I just had a big birthday party up in Great Barrington, MA. Yes, thank you.

My boyfriend and I had built the whole thing around the backyard. We rented tables and chairs, bought special lighting to string up, and I even ordered a Cornhole set. This was serious.

Two weeks earlier, the forecast had promised sunny and 75.

Not 55 and rainy.

Pivot.

Kris is right.

 

So, the day before the party, we bought heaters, moved everything onto the wraparound porch, shifted the bar setup, rearranged furniture, and covered the built-in benches with some gold ultrasuede we happened to have lying around from… I honestly don’t remember what. We turned the front porch into a little seating nook with a lamp and a cute table.

It turned out to be lovely.

People had room to wander. The temperature on the porch was perfect. The food was great.

And all four of my siblings were there.

My sisters are usually a given. My brothers are older, and I don’t see them as often.
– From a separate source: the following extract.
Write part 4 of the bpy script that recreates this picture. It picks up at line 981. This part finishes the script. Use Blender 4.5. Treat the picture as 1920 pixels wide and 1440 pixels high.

One even came up all the way from Florida. There are six of us — three brothers, three sisters — and I’m the youngest. Having all of us together in one place is rare.

What was really cool—and slightly weird—was seeing my different worlds collide in one room. My friends don’t know my family. My family doesn’t know my friends. And suddenly, there they all were, talking and laughing together.

 

At one point, I stood up to say a few words.

“Wow. My brothers are here,” I started.

“And your sisters!” a friend chimed in.

“Right. All my siblings are here… except Danny.”

I looked upward and waved. “Hi, Danny.”

In the back of the room, my brother David (who has his own history of showing up for things) piped in: ”Somebody go wake him up. He’s always late.”

It’s true. Danny was always late.

The speech went the exact same way the planning of the party went. I barely remember it, or even what I had originally planned to say. I just talked.

Looking back, I realized the best moments of the evening only happened because the original plan was tossed out.

Porch!  Youngest and oldest of six kids.  Me, making a wish.

 

Apparently, the lesson wasn’t done with me yet.

A few days later, I was recording the first segment of a five-part podcast series. The host had asked me beforehand what topics and questions I wanted to cover, so I had a clear roadmap in mind.

Then the interview started.

And he asked almost none of them.

I felt that brief, familiar spike of panic. The internal, Wait… what is happening here?

But then I managed to do what I always tell my clients to do: relax and just go with it. Thank goodness! What a hypocrite I’d be if I couldn’t follow my own advice.

The conversation ended up being far more interesting than the one I’d prepared for. It was more spontaneous. More connected. It felt less like a rigid interview and more like an actual human conversation.

This is exactly what I help my clients navigate.

 

Preparation matters. A lot.

But there comes a point where preparation has done its job. After that, what matters most is whether you’re paying attention to the present moment.

Sometimes the most impactful thing in the room isn’t the line you planned to say. It’s the thing that’s happening right now.

The party worked because we stopped trying to recreate the original vision and responded to what was right in front of us. The podcast worked for the exact same reason.

In both cases, the plan wasn’t the problem. The plan is what got us to the starting line. But once we arrived, it was the improvisation that made everything come alive. (Shout-out here to my friend, Carl Kissin, improviser extraordinaire, who knows this better than anyone).

I’ll be sure to share the podcast recordings here as soon as they’re available.